The party on Wall Street continues. Last week, the Dow Jones Industrial Average added another 121 points or 0.7% to close at a record high of 18,140.44. The S&P 500 gained 0.6% or 13 points to end the week at a record closing high of 2110.30. And the Nasdaq Composite Index moved closer to regaining the heights of the Internet Bubble, gaining 1.3% or 62 points to close at 4955.97.
In sharp contrast to stocks, bond prices moved in the opposite direction. The yield on the benchmark 10-year Treasury bonds jumped to 2.14% from 1.985% a week ago and is now up almost half a point from 1.67% at the beginning of the month.

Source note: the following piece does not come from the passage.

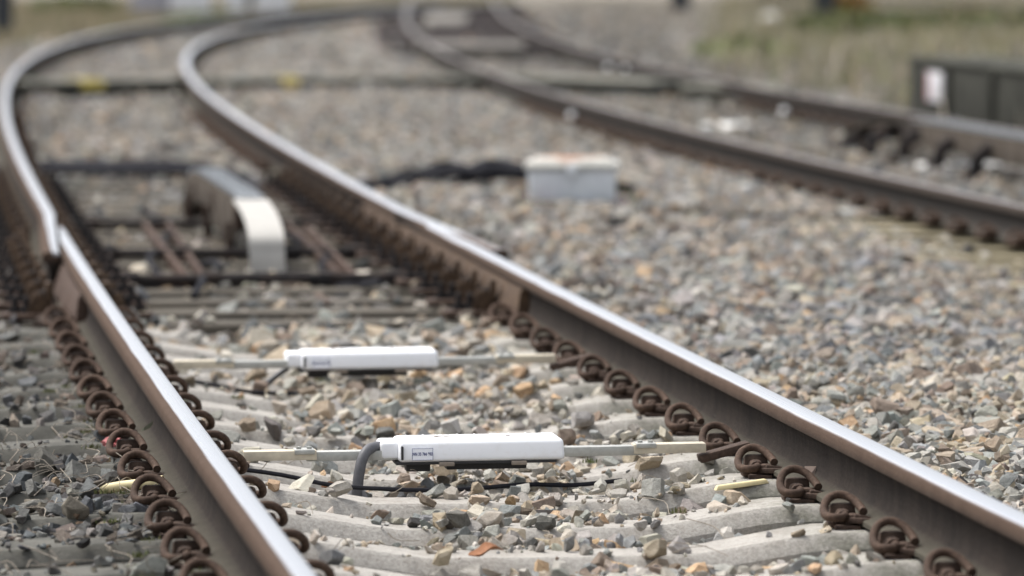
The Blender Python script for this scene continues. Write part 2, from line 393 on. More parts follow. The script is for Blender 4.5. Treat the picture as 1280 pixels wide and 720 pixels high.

This huge 28% move in yields has thrown a wrench into the forecasts of some of the most prominent bond investors in the world who have been betting on lower rates. The ten year Treasury yield is now roughly where it began the year (2.17%). It appears that fourth quarter GDP will come in around 2% and first quarter GDP may also come in around that level (partially hurt by the polar weather hitting the country).
Slow growth is consistent with forecasts for lower bond yields. Slow growth also makes it more difficult for stocks to keep rising even if central banks keep pumping out money around the clock. With earnings estimates and GDP growth coming down, stocks are simply defying gravity.